**Set task**
Look for "Blender" in the listing below. Gather each line that contains it.

____________________

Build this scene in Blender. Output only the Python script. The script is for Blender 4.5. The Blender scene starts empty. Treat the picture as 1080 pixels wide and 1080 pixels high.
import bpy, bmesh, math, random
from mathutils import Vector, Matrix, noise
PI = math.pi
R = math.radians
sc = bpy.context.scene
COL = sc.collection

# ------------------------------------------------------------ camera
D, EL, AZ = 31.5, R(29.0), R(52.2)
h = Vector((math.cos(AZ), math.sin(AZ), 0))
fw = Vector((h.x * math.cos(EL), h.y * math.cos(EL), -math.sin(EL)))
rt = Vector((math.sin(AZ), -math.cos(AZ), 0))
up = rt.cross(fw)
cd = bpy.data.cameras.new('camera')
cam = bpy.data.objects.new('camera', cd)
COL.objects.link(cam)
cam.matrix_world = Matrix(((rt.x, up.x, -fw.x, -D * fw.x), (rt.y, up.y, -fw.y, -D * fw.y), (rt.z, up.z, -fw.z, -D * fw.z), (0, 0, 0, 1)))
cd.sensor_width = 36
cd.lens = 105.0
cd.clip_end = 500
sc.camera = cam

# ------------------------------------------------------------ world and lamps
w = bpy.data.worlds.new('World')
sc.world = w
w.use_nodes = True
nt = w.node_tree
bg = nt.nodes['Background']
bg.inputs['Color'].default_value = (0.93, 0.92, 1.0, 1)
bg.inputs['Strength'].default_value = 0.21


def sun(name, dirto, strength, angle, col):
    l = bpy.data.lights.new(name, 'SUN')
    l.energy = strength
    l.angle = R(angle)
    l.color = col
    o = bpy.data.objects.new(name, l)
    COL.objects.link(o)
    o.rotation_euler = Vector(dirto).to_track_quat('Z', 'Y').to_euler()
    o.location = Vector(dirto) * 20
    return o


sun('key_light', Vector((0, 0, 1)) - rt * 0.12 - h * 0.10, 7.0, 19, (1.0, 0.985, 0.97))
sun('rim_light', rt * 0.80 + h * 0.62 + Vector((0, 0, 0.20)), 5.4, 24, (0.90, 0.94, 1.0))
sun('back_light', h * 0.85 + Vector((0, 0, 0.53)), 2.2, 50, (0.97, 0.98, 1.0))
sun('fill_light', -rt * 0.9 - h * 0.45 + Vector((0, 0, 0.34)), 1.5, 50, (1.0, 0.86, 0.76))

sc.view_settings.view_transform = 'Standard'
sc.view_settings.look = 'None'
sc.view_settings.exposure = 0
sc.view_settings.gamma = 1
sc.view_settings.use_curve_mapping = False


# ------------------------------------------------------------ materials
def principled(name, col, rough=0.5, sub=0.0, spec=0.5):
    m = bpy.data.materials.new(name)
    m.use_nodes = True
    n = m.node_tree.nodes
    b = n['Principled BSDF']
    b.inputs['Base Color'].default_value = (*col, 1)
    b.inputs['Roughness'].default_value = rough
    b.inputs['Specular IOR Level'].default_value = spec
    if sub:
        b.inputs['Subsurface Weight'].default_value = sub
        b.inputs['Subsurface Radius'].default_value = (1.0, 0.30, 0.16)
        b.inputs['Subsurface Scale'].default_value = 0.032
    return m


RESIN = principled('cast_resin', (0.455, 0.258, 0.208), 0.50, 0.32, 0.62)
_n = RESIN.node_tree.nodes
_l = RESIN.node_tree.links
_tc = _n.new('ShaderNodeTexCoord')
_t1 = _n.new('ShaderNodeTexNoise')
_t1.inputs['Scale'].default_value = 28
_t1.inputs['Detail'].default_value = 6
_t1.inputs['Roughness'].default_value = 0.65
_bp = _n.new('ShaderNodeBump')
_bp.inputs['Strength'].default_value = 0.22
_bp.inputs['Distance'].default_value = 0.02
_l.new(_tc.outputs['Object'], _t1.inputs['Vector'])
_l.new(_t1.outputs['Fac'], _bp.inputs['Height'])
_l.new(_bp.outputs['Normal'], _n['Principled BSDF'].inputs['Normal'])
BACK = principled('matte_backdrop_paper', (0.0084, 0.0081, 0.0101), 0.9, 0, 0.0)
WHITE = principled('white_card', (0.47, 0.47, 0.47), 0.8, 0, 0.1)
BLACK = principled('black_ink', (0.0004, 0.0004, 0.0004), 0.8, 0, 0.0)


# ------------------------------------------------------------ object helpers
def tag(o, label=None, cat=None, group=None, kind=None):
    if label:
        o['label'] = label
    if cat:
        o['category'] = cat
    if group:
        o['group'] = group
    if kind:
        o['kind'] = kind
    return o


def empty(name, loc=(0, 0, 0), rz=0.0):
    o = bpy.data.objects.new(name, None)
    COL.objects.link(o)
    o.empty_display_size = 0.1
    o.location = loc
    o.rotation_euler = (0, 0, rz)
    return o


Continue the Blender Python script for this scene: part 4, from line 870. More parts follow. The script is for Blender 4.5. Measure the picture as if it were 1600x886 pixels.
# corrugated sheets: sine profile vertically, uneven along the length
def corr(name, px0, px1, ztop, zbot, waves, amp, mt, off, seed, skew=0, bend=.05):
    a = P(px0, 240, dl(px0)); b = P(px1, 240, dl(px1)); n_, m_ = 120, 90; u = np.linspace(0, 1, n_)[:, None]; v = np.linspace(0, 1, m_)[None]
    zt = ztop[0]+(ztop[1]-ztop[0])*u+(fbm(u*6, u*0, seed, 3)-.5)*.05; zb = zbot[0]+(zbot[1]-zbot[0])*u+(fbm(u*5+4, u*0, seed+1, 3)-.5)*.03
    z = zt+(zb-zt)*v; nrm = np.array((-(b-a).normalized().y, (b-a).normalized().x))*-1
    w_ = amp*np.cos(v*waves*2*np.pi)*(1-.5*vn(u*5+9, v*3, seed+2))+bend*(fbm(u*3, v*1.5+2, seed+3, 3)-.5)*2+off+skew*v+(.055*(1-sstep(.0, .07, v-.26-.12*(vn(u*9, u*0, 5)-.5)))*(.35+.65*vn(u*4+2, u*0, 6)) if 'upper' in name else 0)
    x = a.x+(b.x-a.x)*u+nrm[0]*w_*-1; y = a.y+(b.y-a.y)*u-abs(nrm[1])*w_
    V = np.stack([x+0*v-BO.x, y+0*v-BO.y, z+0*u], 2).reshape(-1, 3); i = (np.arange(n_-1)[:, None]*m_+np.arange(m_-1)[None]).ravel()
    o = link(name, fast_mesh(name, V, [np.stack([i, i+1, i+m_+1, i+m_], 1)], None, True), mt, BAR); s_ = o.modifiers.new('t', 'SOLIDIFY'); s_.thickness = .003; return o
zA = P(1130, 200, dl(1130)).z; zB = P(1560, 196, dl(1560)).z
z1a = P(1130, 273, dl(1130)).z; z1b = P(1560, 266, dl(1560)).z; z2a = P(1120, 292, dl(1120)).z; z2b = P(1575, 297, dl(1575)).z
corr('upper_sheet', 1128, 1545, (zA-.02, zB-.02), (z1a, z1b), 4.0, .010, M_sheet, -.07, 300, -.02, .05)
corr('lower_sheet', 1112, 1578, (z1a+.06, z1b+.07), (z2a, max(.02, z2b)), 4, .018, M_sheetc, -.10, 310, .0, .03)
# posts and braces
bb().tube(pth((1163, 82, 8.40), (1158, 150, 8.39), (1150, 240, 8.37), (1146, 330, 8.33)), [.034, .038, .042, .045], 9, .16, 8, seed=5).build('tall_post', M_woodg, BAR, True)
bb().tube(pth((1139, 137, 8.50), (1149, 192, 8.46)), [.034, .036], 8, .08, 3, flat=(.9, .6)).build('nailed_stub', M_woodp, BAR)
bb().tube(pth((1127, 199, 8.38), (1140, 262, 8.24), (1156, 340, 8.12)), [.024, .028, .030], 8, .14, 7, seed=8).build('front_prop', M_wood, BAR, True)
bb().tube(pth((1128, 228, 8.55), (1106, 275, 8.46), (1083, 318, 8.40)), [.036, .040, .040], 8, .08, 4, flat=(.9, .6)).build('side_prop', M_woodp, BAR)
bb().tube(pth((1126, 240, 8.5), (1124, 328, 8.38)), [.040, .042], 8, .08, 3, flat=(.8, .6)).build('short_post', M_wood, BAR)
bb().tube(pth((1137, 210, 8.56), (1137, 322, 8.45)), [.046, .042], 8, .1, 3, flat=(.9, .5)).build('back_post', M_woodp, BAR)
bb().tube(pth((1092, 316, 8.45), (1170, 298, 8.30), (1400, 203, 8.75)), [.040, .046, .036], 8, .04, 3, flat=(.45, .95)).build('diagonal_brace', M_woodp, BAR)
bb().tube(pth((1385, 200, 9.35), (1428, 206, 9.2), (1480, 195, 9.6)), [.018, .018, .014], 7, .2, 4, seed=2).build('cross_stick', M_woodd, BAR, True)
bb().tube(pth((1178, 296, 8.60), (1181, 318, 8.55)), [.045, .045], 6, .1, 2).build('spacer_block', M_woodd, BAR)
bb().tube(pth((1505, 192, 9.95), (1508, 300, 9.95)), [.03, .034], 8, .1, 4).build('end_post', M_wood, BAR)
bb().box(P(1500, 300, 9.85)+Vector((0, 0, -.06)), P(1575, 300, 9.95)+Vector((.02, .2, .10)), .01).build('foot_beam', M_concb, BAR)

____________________

**Solution to the problem**
Build this scene in Blender. Output only the Python script. The script is for Blender 4.5. The Blender scene starts empty. Treat the picture as 1080 pixels wide and 1080 pixels high.
Continue the Blender Python script for this scene: part 4, from line 870. More parts follow. The script is for Blender 4.5. Measure the picture as if it were 1600x886 pixels.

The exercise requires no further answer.